19 dead, several trapped in Pakistan marble mine rockslide
This file photo shows a hill near the gold and copper mine site, in the Reko Diq district in southwestern Pakistan's Baluchistan province, March 18, 2017. (AP Photo)


At least 19 miners were killed and more than a dozen were still trapped Tuesday after a rockslide at a marble mine in northwestern Pakistan, officials said.

Boulders of white marble came crashing down on workers Monday evening in the mountainous Mohmand district in Khyber-Pakhtunkhwa province, near the border with Afghanistan. The boulder buried laborers and blocked the entrance. Workers were trapped inside for several hours. The injured and the dead were retrieved from the mine after hours of efforts, rescue official Bilal Faizi said.

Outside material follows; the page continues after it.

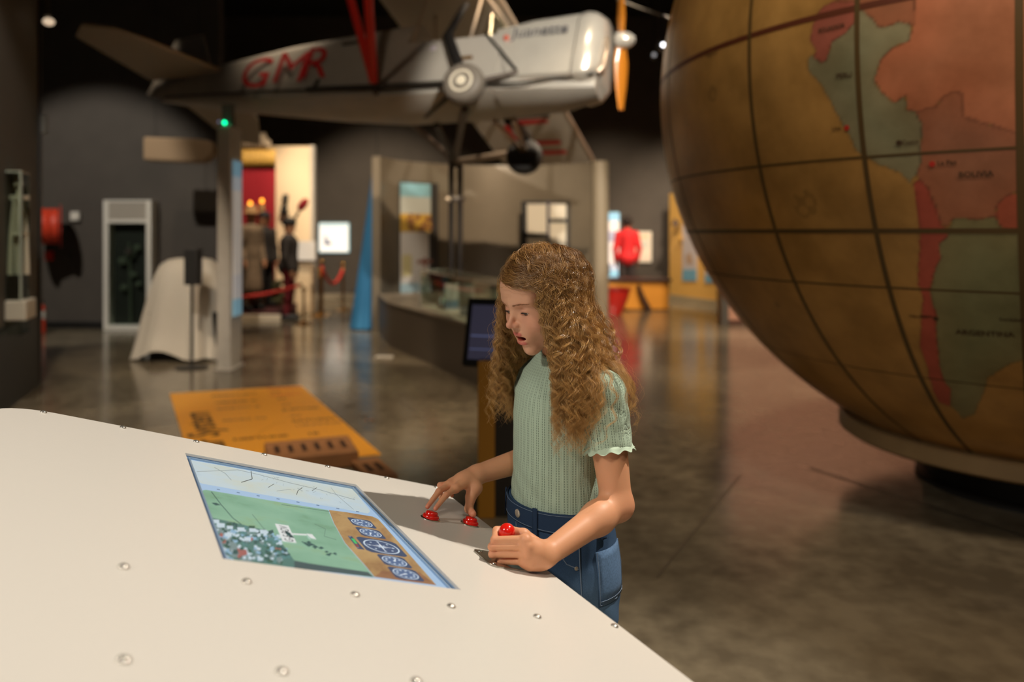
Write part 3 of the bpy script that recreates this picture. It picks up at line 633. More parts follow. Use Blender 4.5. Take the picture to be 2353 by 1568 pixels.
# --- niche with costumed figures
Yn = 14.8; xl, xr = P(548, 0, Yn)[0], P(718, 0, Yn)[0]; zt = P(0, 336, Yn)[2]
r = root('display_partition', ((xl+xr)/2, Yn+.1, 0), 'cream free-standing partition behind the uniformed figures', 'partition')
MB().box2((xl-1.0, Yn, 0), (xr, Yn+.12, zt)).build('partition_board', mat('cream_board', (226, 204, 170), .7), r, bevel=.006)
MB().box2((xr-.03, Yn-.03, 0), (xr+.03, Yn+.15, zt+.01)).build('end_trim', M_ALU, r, bevel=.005)
Yp = 13.15; pl = root('low_platform', (P(590, 0, Yp)[0], 13.9, 0), 'low dark red platform with a white edge under the uniformed figures', 'platform')
xa, xb = P(540, 0, Yp)[0], P(641, 0, Yp)[0]
MB().box2((xa-.6, Yp+.02, 0.0), (xb, Yn-.02, .14)).build('carpet_top', mat('dark_red_carpet', (60, 14, 18), .9), pl, bevel=.004); MB().box2((xa-.6, Yp-.02, 0), (xb+.03, Yp+.015, .1)).build('edge_strip', mat('edge_cream', (216, 200, 174), .5), pl, bevel=.004)
Yv = 14.6; x0, x1 = P(545, 0, Yv)[0], P(633, 0, Yv)[0]; zc = P(0, 374, Yv)[2]
r = root('velvet_curtain', ((x0+x1)/2, Yv, .14), 'crimson velvet curtain under a fringed gold valance', 'curtain')
pts = [(x0-.4+i*(x1-x0+.4)/60, Yv+.03*math.sin(i*1.25)) for i in range(61)]
mb = MB(); mb.loft([[V3(x, y, z) for x, y in pts] for z in (.15, 1.2, zc)], closed=False)
mb.build('curtain_cloth', mat('crimson_velvet', (134, 8, 26), .9), r, smooth=80, solid=.02)
mb = MB(); z0, z1 = P(0, 380, Yv)[2], P(0, 345, Yv)[2]
pts = [(x0-.4+i*(x1-x0+.42)/60, Yv-.06+.012*math.sin(i*1.25)) for i in range(61)]
mb.loft([[V3(x, y, z0-.03*abs(math.sin(i*.6))) for i, (x, y) in enumerate(pts)], [V3(x, y, z0+.1) for x, y in pts], [V3(x, y, z1) for x, y in pts]], closed=False)
mb.build('gold_valance', mat('gold_fringe', (206, 164, 78), .6, noise=.35, nscale=40), r, smooth=80, solid=.02)
mb = MB()
for k in range(16):
    g = random.Random(k+40); x = P(555+k*4.2, 0, Yv)[0]; zb = z1+.02; hgt = (.18, .2, .22, .26, .3, .33, .36, .34, .3, .28, .25, .3, .33, .26, .16, .1)[k]
    mb.sphere((x, Yv-.02+g.uniform(-.05, .05), zb+hgt*.5), .07, 8, sc=(.75, .8, hgt*.5/.07*.95))
for (xa_, za_, xb_, zb_) in ((573, 322, 583, 300), (600, 322, 610, 306), (612, 330, 622, 338)): mb.tube([P(xa_, za_, Yv), P((xa_+xb_)/2, (za_+zb_)/2-3, Yv), P(xb_, zb_, Yv)], [.09, .07, .02], 8)
c = mb.build('carved_ornament', mat('plaster_white', (190, 172, 148), .8), loc=(P(588, 0, Yv)[0], Yv, z1), smooth=60); tag(c, 'pale carved crest lying on top of the gold valance', 'ornament')
mb = MB().sphere(P(655, 458, Yn-.06), .085, 12, sc=(.7, .5, 1.2)).sphere(P(653, 480, Yn-.06), .08, 12, sc=(.9, .5, .9)).tube([P(660, 447, Yn-.05), P(656, 470, Yn-.05), P(647, 493, Yn-.05)], [.03, .035, .05], 8).box(P(655, 490, Yn-.04), (.12, .05, .05))
c = mb.build('wall_plaque', mat('dark_bronze', (34, 36, 34), .5, .4), loc=P(655, 470, Yn-.03), smooth=60); tag(c, 'small black bronze bust mounted on the cream partition', 'wall sculpture')
def figure(name, base, h, yaw, label, cat, sk, coat, legs, hat, coat_len=.45, skirt=False, extra=None):
    """a standing costumed figure: one continuous body, clothing as children"""
    s_ = h/1.75; f = V3(math.cos(yaw), math.sin(yaw), 0); l = V3(-f[1], f[0], 0); o = V3(*base)
    q = lambda x, y, z: o+(f*x+l*y+V3(0, 0, z))*s_
    def body(p):
        d = s_ell(p, q(.01, 0, 1.62), V3(.10, .08, .125)*s_); d = smin(d, s_cap(p, q(0, 0, 1.40), q(0, 0, 1.55), .055*s_), .03)
        d = smin(d, s_sph(p, q(.105, 0, 1.61), .018*s_), .02)
        d = smin(d, s_cap(p, q(0, 0, 1.0), q(0, 0, 1.32), .12*s_, .14*s_), .08)
        for i in (-1, 1):
            d = smin(d, s_cap(p, q(0, i*.19, 1.39), q(-.02, i*.24, 1.10), .05*s_, .04*s_), .05); d = smin(d, s_cap(p, q(-.02, i*.24, 1.10), q(.08, i*.22, .84), .04*s_, .03*s_), .02)
            d = smin(d, s_cap(p, q(.08, i*.22, .84), q(.10, i*.215, .74), .038*s_, .022*s_), .02)
            d = smin(d, s_cap(p, q(0, i*.09, .92), q(0.01, i*.1, .5), .085*s_, .06*s_), .05); d = smin(d, s_cap(p, q(.01, i*.1, .5), q(-.02, i*.1, .08), .058*s_, .04*s_), .02)
            d = smin(d, s_cap(p, q(-.03, i*.1, .045), q(.12, i*.12, .035), .042*s_, .034*s_), .03)
        return d
    lo = q(0, 0, 0)-V3(.45, .45, .02); hi = q(0, 0, 1.8)+V3(.45, .45, .1)
    Vv, F = sdf_mesh(body, lo, hi, .016, 14); ob = link(name, fast_mesh(name, Vv, F), sk, None, o); tag(ob, label, cat)
    def jacket(p):
        d = s_cap(p, q(0, 0, 1.0), q(0, 0, 1.34), .145*s_, .165*s_)
        for i in (-1, 1):
            d = smin(d, s_cap(p, q(0, i*.18, 1.40), q(-.02, i*.245, 1.10), .068*s_, .056*s_), .05); d = smin(d, s_cap(p, q(-.02, i*.245, 1.10), q(.07, i*.22, .87), .056*s_, .045*s_), .02)
        d = smin(d, s_cap(p, q(0, 0, 1.38), q(0, 0, 1.47), .075*s_, .065*s_), .05)
        if coat_len < .9: d = smin(d, s_cap(p, q(0, 0, 1.0), q(-.01, 0, coat_len+.1), .15*s_, .19*s_), .06)
        return d
    Vv, F = sdf_mesh(jacket, lo, hi, .02, 14); link('coat', fast_mesh('coat', Vv, F), coat, ob)
    def trous(p):
        d = s_cap(p, q(0, 0, .95), q(0, 0, 1.05), .14*s_)
        for i in (-1, 1): d = smin(d, s_cap(p, q(0, i*.09, .92), q(.01, i*.1, .5), .10*s_, .075*s_), .05); d = smin(d, s_cap(p, q(.01, i*.1, .5), q(-.02, i*.1, .12), .075*s_, .06*s_), .02)
        return d
    Vv, F = sdf_mesh(trous, lo, hi, .02, 14); link('trousers', fast_mesh('trousers', Vv, F), legs, ob)
    shoes = MB()
    for i in (-1, 1): shoes.tube([q(-.07, i*.1, .05), q(.04, i*.11, .052), q(.17, i*.125, .035)], [.055*s_, .058*s_, .035*s_], 10)
    shoes.build('shoes', M_BLACK, ob, smooth=60)
    if hat: hat(ob, q, s_, f, l)
    return ob
M_FSK = mat('figure_skin', (196, 142, 108), .6)
def hat_brim(ob, q, s_, f, l): MB().lathe([(.15, 0), (.16, .01), (.1, .03), (.095, .12), (.08, .14), (.001, .14)], q(0, 0, 1.66), n=24).build('hat', mat('hat_tan', (176, 140, 96), .8), ob, smooth=50)
def hat_feather(ob, q, s_, f, l):
    MB().sphere(q(0, 0, 1.71), .11*s_, 14, sc=(1.25, 1.0, .85)).build('hat', mat('hat_black', (18, 17, 17), .7), ob, smooth=60)
    MB().tube([q(.08, 0, 1.74), q(.14, 0, 1.84), q(.17, 0, 1.90)], [.02, .025, .02], 8).sphere(q(.24, 0, 2.02), .1*s_, 12, sc=(.75, .5, 1.35), ax=(V3(.82, 0, -.57), V3(0, 1, 0), V3(.57, 0, .82)), mi=1).build('feather_plume', [mat('hat_black'), mat('plume_red', (150, 22, 34), .8)], ob, smooth=60)
def hat_cap(ob, q, s_, f, l): MB().sphere(q(0, 0, 1.70), .11*s_, 14, sc=(1.05, .95, .8)).box(q(.11, 0, 1.68), (.1, .12, .015)).build('hat', mat('cap_navy', (34, 32, 40), .7), ob, smooth=60)
figure('costumed_mannequin', V3(P(577, 0, 13.4)[0], 13.4, .141), 1.72, -.5, 'mannequin in a long grey-brown military coat and tan hat beside the pylon', 'mannequin', M_FSK, mat('coat_grey', (118, 100, 80), .9, noise=.2, nscale=12), mat('trousers_grey', (100, 86, 70), .9), hat_brim, .3)
figure('costumed_mannequin', V3(P(608, 0, 14.02)[0], 14.02, .141), 1.66, -.6, 'mannequin in a black uniform and cap in front of the crimson curtain', 'mannequin', M_FSK, mat('coat_black', (32, 28, 27), .8), mat('trousers_black', (26, 24, 24), .8), hat_cap, .8)
figure('costumed_mannequin', V3(P(664, 0, 13.3)[0], 13.3, 0.0), 1.66, .1, 'mannequin in a black jacket, dark red trousers and a plumed hat before the cream partition', 'mannequin', M_FSK, mat('jacket_black', (38, 33, 31), .75), mat('trousers_red', (104, 14, 22), .8), hat_feather, .84)
# pedestal, plant, tall candle lamps
for i, (x, y0, Yq) in enumerate(((575, 468, 14.33), (602, 462, 14.36))):
    b0 = V3(P(x, 0, Yq)[0], Yq, .14); top = P(x, y0, Yq); r = root('candle_stand', b0, ('shorter' if i == 0 else 'taller')+' tall candle lamp before the crimson curtain, '+('above the tan hat' if i == 0 else 'between the two left mannequins'), 'candle lamp', 'candle lamps by the curtain')
    MB().lathe([(.12, 0), (.12, .02), (.03, .05), (.025, top[2]-.75)], b0, n=16).build('stand', M_BRASS, r, smooth=40); MB().tube([V3(top[0], Yq, top[2]-.62), top-V3(0, 0, .05)], .045, 14).build('candle', mat('candle_cream', (190, 160, 104), .6), r, smooth=40)
    MB().sphere(top, .032, 12, sc=(1, 1, 1.4)).build('flame_bulb', lightbox('candle_flame', (255, 160, 50), 3.2), r, smooth=60)
c = P(636, 690, 14.25); r = root('flower_basket', c, 'olive green rounded bundle on the platform behind the red rope', 'bundle')
blob_cluster(MB(), c+V3(0, 0, .12), (.1, .07, .09), 26, .05, .09, 5).build('foliage', mat('olive_leaves', (72, 70, 42), .9), r, smooth=60); MB().lathe([(.1, .141-c[2]), (.13, .0), (.12, .0)], c, n=18).build('basket', mat('wicker', (86, 66, 40), .8), r, smooth=50)
c = P(605, 620, 13.7); 
r = root('lectern_stand', V3(P(703, 0, 14.3)[0], 14.3, 0), 'pale lectern with a small text card beside the plumed mannequin', 'lectern')
xx = P(703, 0, 14.3)[0]
MB().box2((xx-.14, 14.2, .0), (xx+.12, 14.4, .88)).build('column', mat('cream_board'), r, bevel=.01); MB().box((xx, 14.25, .93), (.30, .26, .05)).build('top_board', mat('dark_wood', (50, 38, 30), .5), r, bevel=.008)
MB().box((xx, 14.3, 1.126), (.34, .02, .34)).build('text_card', mat('card_white', (226, 226, 226), .6), r, bevel=.003)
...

At least seven more bodies were retrieved from the rubble Tuesday morning when the rescue was resumed after a brief pause, local police chief Tariq Habib said.

"So far 18 bodies and 20 injured have been pulled out after a rockslide at a marble mine," Muhammad Arif, the provincial minister for mines and minerals development, told Agence France-Presse (AFP).

He said around 20 more miners were still believed to be trapped under the rubble with a rescue mission underway.

Laborers often rest at the bottom of the mountains after long working hours.

Hundreds of laborers working in coal, emerald, marble and salt mines are killed in Pakistan every year due to hazardous working conditions and poor safety regimens. At least 43 miners were killed in the Sorange district of Balochistan in 2011 as a result of a blast at a coal mine.